Tuesday 10 June 2008

Machine Learning Rant

This rant is inspired by this wonderful blog post which I found through Greg Linden's blog.

Most people who've worked with me might know that I'm very skeptical about using machine learning algorithms. In most of my work I've avoided using them as a solution to a problem.

My problem with machine learning algorithms is the way they are used. I think a beautiful example to illustrate this failure to use them is genre classification. Countless papers have been published claiming around 80% classification accuracy. There have even been a number of papers indicating that these 80% are close to the disagreement level between humans (i.e. the machines 80% are as good as the genre classification performance of any human).

Anyone who has seriously looked at such trained genre classifiers in more detail will have wondered why the measured accuracy is almost perfect and yet the results on a new data set are often not so satisfactory.
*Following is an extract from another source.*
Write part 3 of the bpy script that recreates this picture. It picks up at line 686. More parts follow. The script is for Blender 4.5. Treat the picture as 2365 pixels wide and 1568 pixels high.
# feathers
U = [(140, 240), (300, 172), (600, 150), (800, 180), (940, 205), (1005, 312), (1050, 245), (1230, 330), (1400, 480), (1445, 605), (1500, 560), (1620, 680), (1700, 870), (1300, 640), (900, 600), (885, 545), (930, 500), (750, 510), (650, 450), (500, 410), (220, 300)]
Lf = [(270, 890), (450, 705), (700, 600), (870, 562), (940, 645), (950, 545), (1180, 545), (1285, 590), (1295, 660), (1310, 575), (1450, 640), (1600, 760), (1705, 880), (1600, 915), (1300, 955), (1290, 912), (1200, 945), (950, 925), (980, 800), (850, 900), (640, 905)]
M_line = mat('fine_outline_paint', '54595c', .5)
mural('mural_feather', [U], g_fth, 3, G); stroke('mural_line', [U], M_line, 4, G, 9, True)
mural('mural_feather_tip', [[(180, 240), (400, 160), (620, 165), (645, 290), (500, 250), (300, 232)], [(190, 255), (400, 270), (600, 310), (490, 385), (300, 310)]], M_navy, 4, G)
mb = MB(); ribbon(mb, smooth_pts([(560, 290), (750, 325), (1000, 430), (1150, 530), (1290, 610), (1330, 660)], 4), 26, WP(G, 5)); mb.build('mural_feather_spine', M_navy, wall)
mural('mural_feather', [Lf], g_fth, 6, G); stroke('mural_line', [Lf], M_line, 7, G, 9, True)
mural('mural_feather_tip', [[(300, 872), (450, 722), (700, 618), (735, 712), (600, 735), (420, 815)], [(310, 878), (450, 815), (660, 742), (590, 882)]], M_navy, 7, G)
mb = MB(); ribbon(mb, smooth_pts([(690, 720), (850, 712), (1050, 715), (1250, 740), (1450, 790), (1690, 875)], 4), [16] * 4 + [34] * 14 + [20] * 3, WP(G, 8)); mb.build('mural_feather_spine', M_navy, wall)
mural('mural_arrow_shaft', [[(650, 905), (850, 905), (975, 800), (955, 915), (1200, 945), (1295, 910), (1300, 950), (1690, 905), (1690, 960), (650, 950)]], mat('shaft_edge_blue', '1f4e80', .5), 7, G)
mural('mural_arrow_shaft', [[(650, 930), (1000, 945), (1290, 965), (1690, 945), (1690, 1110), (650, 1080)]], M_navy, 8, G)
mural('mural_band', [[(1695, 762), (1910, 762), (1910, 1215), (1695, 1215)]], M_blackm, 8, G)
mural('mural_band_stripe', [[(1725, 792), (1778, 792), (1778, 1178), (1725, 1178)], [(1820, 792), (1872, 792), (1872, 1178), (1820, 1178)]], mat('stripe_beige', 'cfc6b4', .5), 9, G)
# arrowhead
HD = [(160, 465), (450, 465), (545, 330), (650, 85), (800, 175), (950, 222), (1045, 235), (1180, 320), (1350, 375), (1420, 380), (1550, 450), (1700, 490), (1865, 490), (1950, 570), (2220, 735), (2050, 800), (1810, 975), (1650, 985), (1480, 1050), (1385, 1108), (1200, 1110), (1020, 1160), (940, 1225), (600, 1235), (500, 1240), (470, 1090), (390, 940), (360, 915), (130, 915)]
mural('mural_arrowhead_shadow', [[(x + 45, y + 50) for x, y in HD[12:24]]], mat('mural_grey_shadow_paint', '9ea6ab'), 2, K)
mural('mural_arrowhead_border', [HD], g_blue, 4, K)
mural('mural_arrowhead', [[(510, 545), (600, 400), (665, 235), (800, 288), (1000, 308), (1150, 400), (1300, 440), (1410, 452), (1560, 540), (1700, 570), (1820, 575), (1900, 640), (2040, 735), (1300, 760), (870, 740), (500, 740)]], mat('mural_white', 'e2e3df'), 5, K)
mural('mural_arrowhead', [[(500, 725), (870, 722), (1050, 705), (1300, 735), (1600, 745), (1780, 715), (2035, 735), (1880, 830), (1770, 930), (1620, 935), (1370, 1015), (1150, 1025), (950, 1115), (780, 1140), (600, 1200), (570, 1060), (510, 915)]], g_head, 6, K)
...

The simple solution to this specific problem is that instead of genre classification accuracy most researchers have been measuring the artist classification accuracy because training and test set often included pieces from the same artists and most pieces of an artist belong to the same genre. (I've been arguing for the use of an artist filter since 2005, and yet I still see lots of papers published which ignore the issue completely...)

Anyway, the point is that people using machine learning algorithms often consider their problem to be solved if their model performs well on their test set. I often have the impression that no effort is made to understand what the machine has learned.

Most of the time when I explain that I'm skeptic about machine learning I'm confronted with raised eyebrows. How can someone seriously challenge best practice methods? Surely anyone who is skeptic about machine learning has not understood what it is about?

Despite all the responses I've received so far, today after having read the wonderful blog post mentioned above, I feel like there are lots of people out there (many of which are surely a lot smarter than me) who are skeptic about the use of machine learning algorithms. The next time I'm trying to explain why I think that blindly using and trusting a machine learned model is not a solution I'll point to Google's ranking of search results :-)

Having said that, I think there is a lot of potential for machine learning algorithms that generate human readable explanations for the models they generate. In particular, in the same way any human data analyst uses experience, common sense, and data to justify any decision when building a model, I'd like to see machine learning algorithms do the same. In addition, it would be nice if (like a human learner) the algorithm could point to possible limitations which cannot be foreseen based solely on the given data.

I guess I should also add that all of this is just a matter of definitions. With machine learning I mean black boxes which people use without bothering to understand what happens inside them. In contrast to my definition, many consider statistical data mining to be an important part of machine learning (which I sometimes don't, because it requires specific domain knowledge, as well as human learning, understanding, and judgment). Furthermore, I have no doubts that Google applies machine learning algorithms all the time, and that combining machine learning with human learning is a very natural and easy step, unlike my above rant might indicate.

5 comments:

Jeremy said...

Amen!

On the other hand, would the artist filter have been found without plugging everything into a "black-box" and observing the bad behavior? Heuristics, however, suffer the same draw back - sometimes the assumed knowledge or truth has flaws (e.g., detect a saxophone, so it must be Jazz). The important thing, I think, is to "break the design" and discover when it will fail and, hopefully, how likely this is to occur.

Anonymous said...

I think there is a lot of potential for machine learning algorithms that generate human readable explanations for the models they generate.

I think that you have hit the nail on the head. I absolutely agree with this. I was talking with Gary Marchionini about this a year ago, and we ended up calling it "Explanatory Information Retrieval". I think there should be more of this.

I think you're also correct when you draw a distinction between machine learning algorithms, themselves, and the manner in which those algorithms are applied. I am also somewhat of a skeptic when it comes to pure, "bag of features", black box machine learning. I agree with you that there are aspects of what machine learning is trying to do that could be incorporated into some sort of Explanatory IR system.

Elias said...

@ jeremy (not the different one):

On the other hand, would the artist filter have been found without plugging everything into a "black-box" and observing the bad behavior?

I encountered the need for an artist filter while playing with playlist generation algorithms. So the answer is: no, it wasn't black boxes that helped me understand that problem in the evaluation.

However, I believe Brian had previously been talking about album/production effects when measuring artist identification performance. Those effects are related to the artist effect in genre classification in many ways. I'm not sure how Brian found out about those, maybe he did so using black boxes (but I doubt it).

Will Dwinnell said...

My problem with machine learning algorithms is the way they are used. ... I mean black boxes which people use without bothering to understand what happens inside them.

It seems as though your criticism centers on misapplication, and has little if anything to do with machine learning. Isn't misapplication always bad, though? I'm not clear on why you think this problem is worse in machine learning than elsewhere.

Elias said...

@ Will:

I agree: misuse is a problem everywhere. For example, p-values and significance tests have probably been misused just as much if not more. (And yet I work with p-values every day.)

However, it seems to me that the danger of misusing significance tests is well understood (at least there are plenty of critical Wikipedia articles). On the other hand, it seems that the there is a lot less awareness of how machine learning algorithms are being misused.